If we are to consider these issues, we need to recognise the problems some people face with spiralling debt, and together determine solutions to address the causes of problem debts.

I'm approaching this with an open mind, but it is clear to me that we do need to address some of the problems that have traditionally afflicted this part of the sector.

And if that requires legislative amendments then I will not shy away from that.

Allow me to put to you some of the ideas that have already been raised with me and on which I would be interested in your views:

* Amending the Credit Contracts and Consumer Finance Act to provide for a distinct consumer credit contract oppression test - as opposed to general credit contract oppression tests.

* Requiring disclosure at the time that a credit arrangement is made, in addition to potentially identifying further improvements to the disclosure of fees, interest rates, and the consequences of default.

* Either extending the voluntary, responsible lending guidelines to more widely apply across the lending industry or putting in the legislation a requirement that credit providers establish that a credit contract is suitable for the proposed borrower.

* Requiring credit providers to have additional registration requirements to lend responsibly - over and above the basic requirements under the Financial Service Providers (Registration and Dispute Resolution) Act.

* Improving the accessibility of the hardship provisions currently in law.

* Amending the Credit (Repossession) Act to require that items must be stipulated in contracts if they are to be used as security or to potentially identify items that could not be used for security.

* Investigating the potential for further improvements to the way we are trying to improve financial literacy.

* Putting a cap on interest rates and fees.

There are some interesting ideas there and I'm really looking forward to your thoughts on them and what else that might work.

But a fundamental question that we do need to answer is what to do to the main piece of legislation in this area, the Credit Contracts and Consumer Finance Act, to provide more protection for consumers, and the extent to which we can leverage off the financial sector reforms we have already undertaken.

I'm certain you will be able to help me come to a view on this.
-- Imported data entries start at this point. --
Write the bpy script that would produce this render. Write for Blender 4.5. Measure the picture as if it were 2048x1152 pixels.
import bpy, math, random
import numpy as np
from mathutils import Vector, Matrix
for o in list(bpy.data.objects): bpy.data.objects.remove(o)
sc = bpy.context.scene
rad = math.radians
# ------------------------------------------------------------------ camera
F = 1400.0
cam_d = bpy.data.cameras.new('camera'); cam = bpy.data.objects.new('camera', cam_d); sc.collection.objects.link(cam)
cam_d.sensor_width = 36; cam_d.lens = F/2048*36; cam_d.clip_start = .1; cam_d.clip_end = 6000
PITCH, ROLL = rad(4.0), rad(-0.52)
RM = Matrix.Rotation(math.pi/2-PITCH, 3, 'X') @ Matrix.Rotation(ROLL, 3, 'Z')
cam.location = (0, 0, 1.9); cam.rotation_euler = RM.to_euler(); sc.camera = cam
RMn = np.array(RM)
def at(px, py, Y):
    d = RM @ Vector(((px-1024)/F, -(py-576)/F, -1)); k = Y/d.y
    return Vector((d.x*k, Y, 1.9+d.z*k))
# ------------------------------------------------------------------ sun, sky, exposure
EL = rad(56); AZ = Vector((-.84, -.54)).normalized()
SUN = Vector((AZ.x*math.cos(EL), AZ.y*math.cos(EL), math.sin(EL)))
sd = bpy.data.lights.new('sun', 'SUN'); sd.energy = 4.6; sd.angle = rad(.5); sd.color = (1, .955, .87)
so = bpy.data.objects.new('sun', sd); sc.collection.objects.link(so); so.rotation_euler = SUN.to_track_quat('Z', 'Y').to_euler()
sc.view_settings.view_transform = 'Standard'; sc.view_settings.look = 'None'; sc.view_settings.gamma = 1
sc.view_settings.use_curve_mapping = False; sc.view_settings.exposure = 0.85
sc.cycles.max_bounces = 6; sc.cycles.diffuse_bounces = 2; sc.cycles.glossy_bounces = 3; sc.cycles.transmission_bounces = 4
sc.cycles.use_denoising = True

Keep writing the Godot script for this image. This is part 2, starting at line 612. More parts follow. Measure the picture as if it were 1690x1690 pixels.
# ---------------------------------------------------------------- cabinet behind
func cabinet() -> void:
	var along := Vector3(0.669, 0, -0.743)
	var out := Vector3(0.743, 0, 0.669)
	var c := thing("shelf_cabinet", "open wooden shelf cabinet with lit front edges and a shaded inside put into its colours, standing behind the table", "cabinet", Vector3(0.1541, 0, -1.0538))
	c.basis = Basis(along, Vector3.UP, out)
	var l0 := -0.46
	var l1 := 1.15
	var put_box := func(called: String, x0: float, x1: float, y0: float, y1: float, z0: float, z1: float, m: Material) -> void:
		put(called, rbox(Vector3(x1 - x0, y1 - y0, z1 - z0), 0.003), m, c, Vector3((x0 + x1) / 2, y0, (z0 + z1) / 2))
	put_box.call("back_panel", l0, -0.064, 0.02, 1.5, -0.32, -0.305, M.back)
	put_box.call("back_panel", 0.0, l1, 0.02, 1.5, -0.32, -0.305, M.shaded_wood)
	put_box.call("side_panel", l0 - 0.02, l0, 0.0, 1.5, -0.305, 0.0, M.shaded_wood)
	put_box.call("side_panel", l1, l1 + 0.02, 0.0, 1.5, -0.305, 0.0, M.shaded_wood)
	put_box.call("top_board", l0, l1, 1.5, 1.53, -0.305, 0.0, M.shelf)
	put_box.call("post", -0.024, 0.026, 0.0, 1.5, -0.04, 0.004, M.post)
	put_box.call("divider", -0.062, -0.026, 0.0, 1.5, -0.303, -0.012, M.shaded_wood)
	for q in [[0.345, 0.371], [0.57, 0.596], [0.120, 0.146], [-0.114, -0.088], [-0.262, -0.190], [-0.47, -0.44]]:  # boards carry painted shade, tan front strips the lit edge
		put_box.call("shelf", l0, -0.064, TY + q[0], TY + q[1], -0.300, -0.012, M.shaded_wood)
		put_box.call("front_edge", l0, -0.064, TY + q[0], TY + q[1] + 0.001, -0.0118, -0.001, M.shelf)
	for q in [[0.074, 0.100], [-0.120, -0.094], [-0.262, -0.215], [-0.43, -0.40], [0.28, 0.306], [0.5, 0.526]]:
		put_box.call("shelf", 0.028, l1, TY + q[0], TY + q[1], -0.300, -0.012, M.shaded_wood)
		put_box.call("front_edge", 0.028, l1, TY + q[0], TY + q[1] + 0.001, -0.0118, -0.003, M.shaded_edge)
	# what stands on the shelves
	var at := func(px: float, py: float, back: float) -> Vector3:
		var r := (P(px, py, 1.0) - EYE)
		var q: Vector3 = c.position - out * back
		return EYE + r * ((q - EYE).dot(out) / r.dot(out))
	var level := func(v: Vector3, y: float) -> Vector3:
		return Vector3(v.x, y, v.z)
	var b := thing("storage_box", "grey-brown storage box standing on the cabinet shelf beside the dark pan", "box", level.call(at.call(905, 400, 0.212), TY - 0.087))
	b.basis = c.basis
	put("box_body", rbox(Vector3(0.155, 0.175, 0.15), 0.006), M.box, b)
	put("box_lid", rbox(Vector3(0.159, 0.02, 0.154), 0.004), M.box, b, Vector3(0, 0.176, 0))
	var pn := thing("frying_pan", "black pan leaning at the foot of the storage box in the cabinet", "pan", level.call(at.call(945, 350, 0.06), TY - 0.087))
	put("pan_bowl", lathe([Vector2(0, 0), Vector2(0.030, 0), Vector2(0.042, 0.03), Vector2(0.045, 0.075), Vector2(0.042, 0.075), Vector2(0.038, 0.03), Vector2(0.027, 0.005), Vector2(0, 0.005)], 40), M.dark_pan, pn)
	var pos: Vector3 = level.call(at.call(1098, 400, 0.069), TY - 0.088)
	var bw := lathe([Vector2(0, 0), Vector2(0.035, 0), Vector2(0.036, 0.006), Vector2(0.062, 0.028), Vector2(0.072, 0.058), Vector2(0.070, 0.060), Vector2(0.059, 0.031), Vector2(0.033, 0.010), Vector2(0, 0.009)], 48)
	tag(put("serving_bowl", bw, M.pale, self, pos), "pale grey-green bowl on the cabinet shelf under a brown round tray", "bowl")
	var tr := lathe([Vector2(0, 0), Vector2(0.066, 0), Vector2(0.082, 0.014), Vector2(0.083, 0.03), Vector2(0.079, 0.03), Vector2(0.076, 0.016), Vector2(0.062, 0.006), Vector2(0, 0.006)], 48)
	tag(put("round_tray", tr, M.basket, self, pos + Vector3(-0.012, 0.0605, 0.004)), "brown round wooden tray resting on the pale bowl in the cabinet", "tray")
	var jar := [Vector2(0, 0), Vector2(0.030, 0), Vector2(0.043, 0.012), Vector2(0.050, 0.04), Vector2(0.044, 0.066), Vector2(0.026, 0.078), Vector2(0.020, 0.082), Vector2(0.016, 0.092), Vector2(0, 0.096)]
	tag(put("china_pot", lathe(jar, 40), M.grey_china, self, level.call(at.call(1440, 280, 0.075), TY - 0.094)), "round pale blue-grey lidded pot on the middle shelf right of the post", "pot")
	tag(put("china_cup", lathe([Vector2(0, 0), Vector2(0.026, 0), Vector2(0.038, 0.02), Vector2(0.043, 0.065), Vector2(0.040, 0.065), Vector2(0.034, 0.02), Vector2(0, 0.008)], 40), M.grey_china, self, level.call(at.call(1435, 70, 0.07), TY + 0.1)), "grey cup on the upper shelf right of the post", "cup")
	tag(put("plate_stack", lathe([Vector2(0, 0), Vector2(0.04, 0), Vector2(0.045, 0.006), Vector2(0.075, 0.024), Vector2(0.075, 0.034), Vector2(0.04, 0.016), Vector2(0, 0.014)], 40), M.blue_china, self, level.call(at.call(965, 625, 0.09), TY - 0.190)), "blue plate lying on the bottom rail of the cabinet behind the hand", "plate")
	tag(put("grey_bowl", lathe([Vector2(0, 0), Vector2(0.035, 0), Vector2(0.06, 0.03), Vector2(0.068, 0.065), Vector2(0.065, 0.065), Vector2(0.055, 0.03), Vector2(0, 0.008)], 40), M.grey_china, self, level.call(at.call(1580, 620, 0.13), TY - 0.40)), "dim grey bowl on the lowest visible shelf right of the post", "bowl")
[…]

After today my officials will continue to engage with the chairs of the groups to ensure they are kept up with the direction we are going, and I would encourage others to continue to talk to MED officials.

That's enough from me - I now want to hear from you.

Ladies and Gentlemen, there's a great deal of interest in what we're doing, and what comes out of today will help shape legislation and practice in this area into the future.

Let's talk throughout the day.

I now hand over to Diane Robertson from the Auckland City Mission who will provide some thoughts from a "consumer" perspective.